Il sindaco Sala sta vivendo un momento complesso da gestire, e la sua fama di buon comunicatore – meritatissima fino a pochi mesi fa – sta cedendo il passo alle polemiche sempre più feroci che seguono molte delle sue quotidiane esternazioni.
Alcuni tra gli innumerevoli suoi sostenitori, prima appassionati al limite del fanatismo, si stanno trasformando nei suoi più acerrimi detrattori: perché – si sa – quando si ama molto, si può anche odiare altrettanto profondamente.

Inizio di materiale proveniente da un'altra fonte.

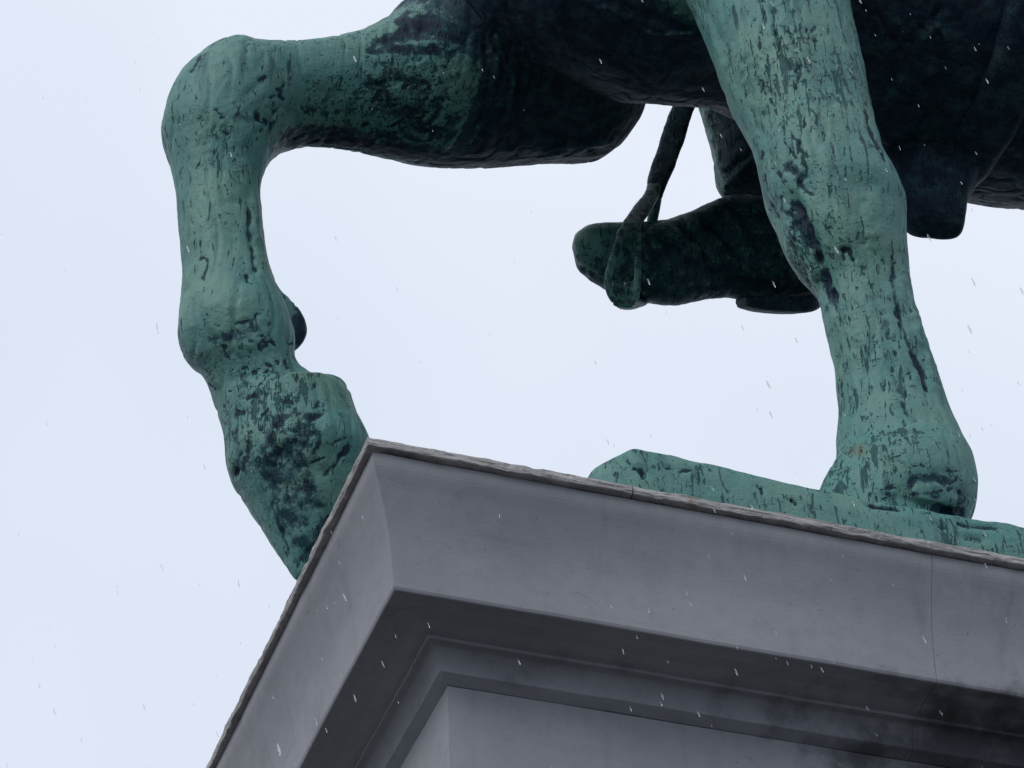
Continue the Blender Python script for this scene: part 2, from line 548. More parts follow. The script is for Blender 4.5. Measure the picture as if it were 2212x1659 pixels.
def course(name, prof, cuts, mat, gap=0.0012, step=0.06, depth=0.30, rough=0.0, seed=0, soot_tone=None, ragged=False):
    """a course of blocks whose section is prof [(out, height)] from top to bottom; cuts: joint positions on the walk"""
    res = []
    cuts = sorted(cuts)
    for i, a in enumerate(cuts):
        b = cuts[(i + 1) % len(cuts)]
        if b <= a:
            b += PER
        a2, b2 = a + gap, b - gap
        nodes = list(np.linspace(a2, b2, max(2, int((b2 - a2) / step) + 1)))
        for c in CORN + [c + PER for c in CORN]:
            if a2 < c < b2:
                nodes = [s for s in nodes if abs(s - c) > step * 0.4 or s in (a2, b2)] + [c]
        nodes = sorted(nodes)
        topo, toph = prof[0]
        boto, both = prof[-1]
        full = [(-depth, toph)] + list(prof) + [(-depth, both)]
        n = len(full)
        V, F, S = [], [], []
        for s in nodes:
            p, d = plan(s)
            sm = s % PER
            sh = np.zeros(2)
            if abs(d[0]) + abs(d[1]) < 1.5:                  # straight run: ease towards the mitre of the nearest corner
                cs = [(min(abs(sm - c), abs(sm - c - PER), abs(sm - c + PER)), c) for c in CORN]
                dist, c = min(cs)
                _, dc = plan(c)
                sh = (dc - d) * max(0.0, 1 - dist / 0.45)
            for o, h in full:
                q = p + (d + sh) * o
                V.append((q[0], q[1], ZF + h))
        for k in range(len(nodes) - 1):
            for j in range(n):
                jj = (j + 1) % n
                F.append((k * n + j, k * n + jj, (k + 1) * n + jj, (k + 1) * n + j))
        F.append(tuple(range(n - 1, -1, -1)))
        F.append(tuple((len(nodes) - 1) * n + j for j in range(n)))
        V = np.array(V)
        if rough:
            inner = np.tile([0.0] + [1.0] * (n - 2) + [0.0], len(nodes))[:, None]
            nrm = np.repeat(np.array([np.append(plan(s)[1], 0) for s in nodes]), n, 0)
            if ragged:                                       # weathered lip: layered, chipped, never straight
                dsp = np.stack([fbm(V * 60 + 7 * q, 3, seed + q) for q in range(3)], 1) * rough
                dsp = dsp + fbm(V * np.array([14, 14, 1]), 2, seed + 3)[:, None] * rough * 0.8
                lay = fbm(V * np.array([22, 22, 260]), 2, seed + 7)[:, None] * rough * 0.9
                chip = -np.clip(fbm(V * np.array([38, 38, 60]), 2, seed + 11) - 0.28, 0, 1)[:, None] * rough * 3.5
                V = V + (dsp + (lay + chip) * nrm) * inner
            else:                                            # dressed stone: only slow waviness
                wav = fbm(V * 9.0, 2, seed)[:, None] * rough
                V = V + (wav * nrm + wav * np.array([0, 0, 0.6])) * inner
        o = mesh_obj(name, V, F, mat)
        bm = bmesh.new(); bm.from_mesh(o.data)
        bmesh.ops.recalc_face_normals(bm, faces=bm.faces)
        bm.to_mesh(o.data); bm.free()
        if soot_tone is not None:
            set_attr(o, 'soot_tone', soot_tone(V))
        to_ped(o)
        res.append(o)
    return res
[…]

L’uscita sullo smartworking non è andata giù a tanti, e la lettera successiva è forse piaciuta ancora meno. Senza entrare nel merito del mercato del lavoro, ci occupiamo di ciò che ci compete, e che in modo neppure troppo velato era il fulcro del problema messo in luce dal Sindaco.
I bar milanesi, i ristoranti, i luoghi di aggregazione della pausa pranzo desertificati dal lavoro domestico stanno diventando un segno della Milano che non è più centro nevralgico del mondo, ma città che senza turisti e senza pendolari ha colto tutta la sua desolazione. Complice l’estate, la fine della scuola online e la conseguente fuga dei milanesi verso le agognate seconde case, la città senza i suoi vituperati omini e donnine di provincia si sta accorgendo che la sua forza vitale era in mani altrui.
Nessuno si senta offeso, non è un giudizio di merito: Milan resta un gran Milan, ma la sua energia emotiva ed economica esiste se esistono le persone che in città lavorano. Anche quando sono presi per i fondelli dal milanese imbruttito.
Quelli che, se stanno nelle loro città e paesi di provincia, che li hanno accolti con affitti più bassi, vita meno concitata, stile meno glamour ma più orientato al benessere semplice e autentico, le fanno magicamente rivivere.
Perché per ogni bar del centro di Milano che chiude o fatica, c’è un bar di periferia o un ristorante di provincia che si riprendono spazi e persone, che ci provano, e che hanno come conseguenza la rinascita di interi paesi e intere città.
Non più semplici dormitori, non più paesi per anziani in pensione: ma nuovi luoghi conviviali e dinamici.
Quando noi provinciali ci eravamo convinti che la pizza e il panino all’ombra della Madonnina fossero per forza migliori, abbiamo scoperto che anche il bar sotto casa o il ristorante del centro storico del nostro comune di periferia hanno qualcosa da offrirci. Che è più comodo, più autentico, meno artificiale e mediamente meno caro. Torneremo a Milano, ne siamo convinti, spesso la amiamo più del più imbruttito dei milanesi: ma nel frattempo le nostre piccole città non ci sono mai sembrate così brulicanti di vita. La nostra.
NB: Una neonata paninoteca del centro di Milano ha la coda fissa dal giorno dell’apertura, a inizio giugno. Prepara focacce farcite con prodotti toscani di grande golosità, a prezzi decisamente competitivi. Che il problema di tanti locali vuoti non sia solo e tutto da imputare allo smart working?